Road movie and coming-of-age are accepted genres; maybe hiking-through-the-forest deserves equal status. It’s a distinctive US indie type, coloured by the sun-dappled green foliage, flavoured by the unemphatic presence of both beauty and danger. And heading for … what? An escalating series of scary moments, or just a low-key crescendo of epiphanies or emotional confrontations? Middle-class New Yorkers can journey through the wilderness in the movies but, unlike in John Boorman’s 1972 film Deliverance, they may encounter only the inner hillbillies of their own anxiety and discontent.
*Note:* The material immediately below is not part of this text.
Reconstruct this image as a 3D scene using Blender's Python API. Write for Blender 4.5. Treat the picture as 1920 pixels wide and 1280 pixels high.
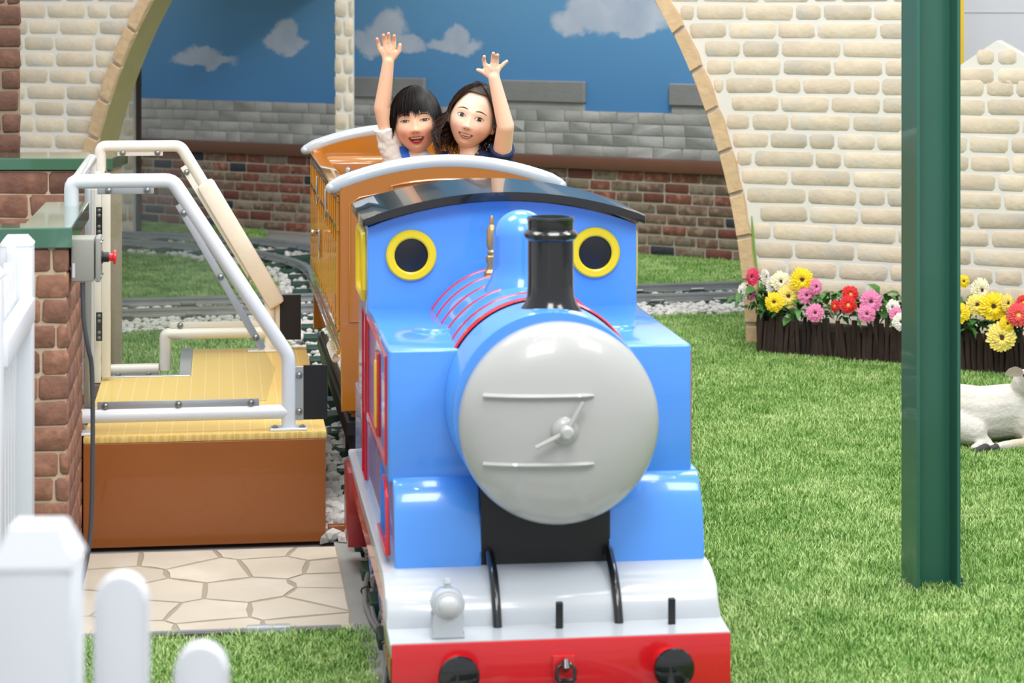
import bpy, bmesh, math, random, zlib
from math import sin, cos, pi, radians, sqrt, atan2
from mathutils import Vector, Matrix
from mathutils.bvhtree import BVHTree
import mathutils.noise as mnoise
random.seed(7)
R = random.Random(11)
SC = bpy.context.scene
COL = SC.collection
for o in list(bpy.data.objects): bpy.data.objects.remove(o)

# ------------------------------------------------------------------ camera
F = 4200.0                      # focal length in pixels of the 1920 wide frame
HC = 1.6                        # camera height
TH = math.atan(0.13)            # the ride's track runs 7.4 degrees off the camera axis
cs, sn = cos(TH), sin(TH)
cam_d = bpy.data.cameras.new('camera'); cam = bpy.data.objects.new('camera', cam_d); COL.objects.link(cam)
cam_d.sensor_width = 36; cam_d.lens = 36*F/1920
cam.location = (0, 0, HC); cam.rotation_euler = (pi/2, 0, -TH)
cam_d.shift_y = -640/1920
cam_d.clip_start = 0.1; cam_d.clip_end = 100
cam_d.dof.use_dof = True; cam_d.dof.focus_distance = 7.4; cam_d.dof.aperture_fstop = 6.0
SC.camera = cam
# ------------------------------------------------------------------ light
w = bpy.data.worlds.new('world'); SC.world = w; w.use_nodes = True
bg = w.node_tree.nodes['Background']; bg.inputs[0].default_value = (0.93, 0.96, 1.0, 1); bg.inputs[1].default_value = 0.80
def area(name, loc, size, power, rot=(0, 0, 0), col=(1, 0.985, 0.96), sy=None):
    l = bpy.data.lights.new(name, 'AREA'); l.energy = power; l.size = size; l.color = col
    if sy: l.shape = 'RECTANGLE'; l.size_y = sy
    o = bpy.data.objects.new(name, l); COL.objects.link(o); o.location = loc; o.rotation_euler = rot
    return o
area('ceiling_panel_light', (1.2, 4.6, 4.6), 1.6, 95)
area('ceiling_panel_light', (3.4, 6.6, 4.6), 1.6, 95)
area('ceiling_panel_light', (-0.8, 6.6, 4.6), 1.6, 75)
area('ceiling_panel_light', (1.2, 8.6, 4.6), 1.6, 75)
area('ceiling_panel_light', (0.2, 1.6, 4.2), 1.6, 110, (radians(28), 0, 0))
area('ceiling_panel_light', (3.0, 2.6, 4.2), 1.4, 70, (radians(28), 0, 0))
area('ceiling_panel_light', (3.4, 12.3, 4.6), 1.2, 70)
l = bpy.data.lights.new('mural_spotlight', 'SPOT'); l.energy = 420; l.spot_size = radians(54); l.spot_blend = .35; l.shadow_soft_size = .15
o = bpy.data.objects.new('mural_spotlight', l); COL.objects.link(o); o.location = (2.6, 10.6, 4.2)
o.rotation_euler = (Vector((2.5, 14.2, 1.0))-Vector(o.location)).to_track_quat('-Z', 'Y').to_euler()
for sx, sy in ((0.1, 3.6), (0.9, 3.3), (1.7, 3.7), (0.4, 5.8), (1.3, 5.6), (2.3, 4.8), (0.8, 7.8), (-0.3, 4.8)):
    l = bpy.data.lights.new('ceiling_downlight', 'POINT'); l.energy = 9; l.shadow_soft_size = 0.05
    o = bpy.data.objects.new('ceiling_downlight', l); COL.objects.link(o); o.location = (sx, sy, 3.9)
SC.view_settings.view_transform = 'Standard'; SC.view_settings.look = 'None'
SC.view_settings.exposure = 0.0; SC.view_settings.gamma = 1.0
SC.view_settings.use_curve_mapping = False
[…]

This excellent film from first-time director India Donaldson is a smart, sympathetic and terrifically acted drama about 17-year-old Sam – an outstanding performance from Lily Collias – who agrees to go on a hiking trip in the Catskill mountains with her gloomy divorced dad Chris (played by James Le Gros) and his buddy Matt (Danny McCarthy), a failed actor who shares his friend’s marital status (divorced), his portly body type, his receding hairline and his habit of exhaustedly cracking wise about the awful way their lives appear to have worked out.
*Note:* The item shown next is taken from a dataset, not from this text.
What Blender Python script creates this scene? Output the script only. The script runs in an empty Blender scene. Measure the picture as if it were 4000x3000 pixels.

This trip was supposed to have included Matt’s stroppy teen son Dylan (company for Sam, presumably) but he has pulled out after a quarrel with Matt – so now, a little weirdly, it’s just the two ageing guys and the teenage girl in what promises to be a non-bonding adventure before Sam heads off to college, a kind of platonic Jules-et-Jim or Butch-and-Sundance and Katharine Ross dynamic, only it’s just a vacation.

Or is it? Donaldson sets a low-key tone of banter and backtalk, in which Sam has to ride in the back of her Subaru, making herself carsick by checking her phone and annoying her dad by asking if she can drive; he finds it annoying because she is actually a better driver than he is. Goofy Matt shows himself to as incompetent at hiking as he is at managing the rest of his life, and as they chat by the campfire under the stars, Matt is quietly awed by the wise, insightful way Sam sums up his problems and predicts how the rest of his life could well go. It’s a lovely moment – and then the mood goes terribly wrong.

Another kind of director might have cranked the dial way up at this crisis in her relationship with both Matt and Chris but Donaldson decides to let it go, just as Sam effectively lets it go and the mood recedes calmly back to normality. It is subtly climactic, as if in a short story, and you can see how Sam, as she gets into her 20s and 30s, is going to look back on this as a strange last-moment-of-youth event. (I almost wondered if we were going to get a flash-forward of older Sam looking back on it.)

In some ways, the father-daughter theme reminded me of Debra Granik’s 2018 Leave No Trace, and I wonder if Donaldson has taken a little inspiration from that film. It is very intelligent and humane, and what a great performance from Collias.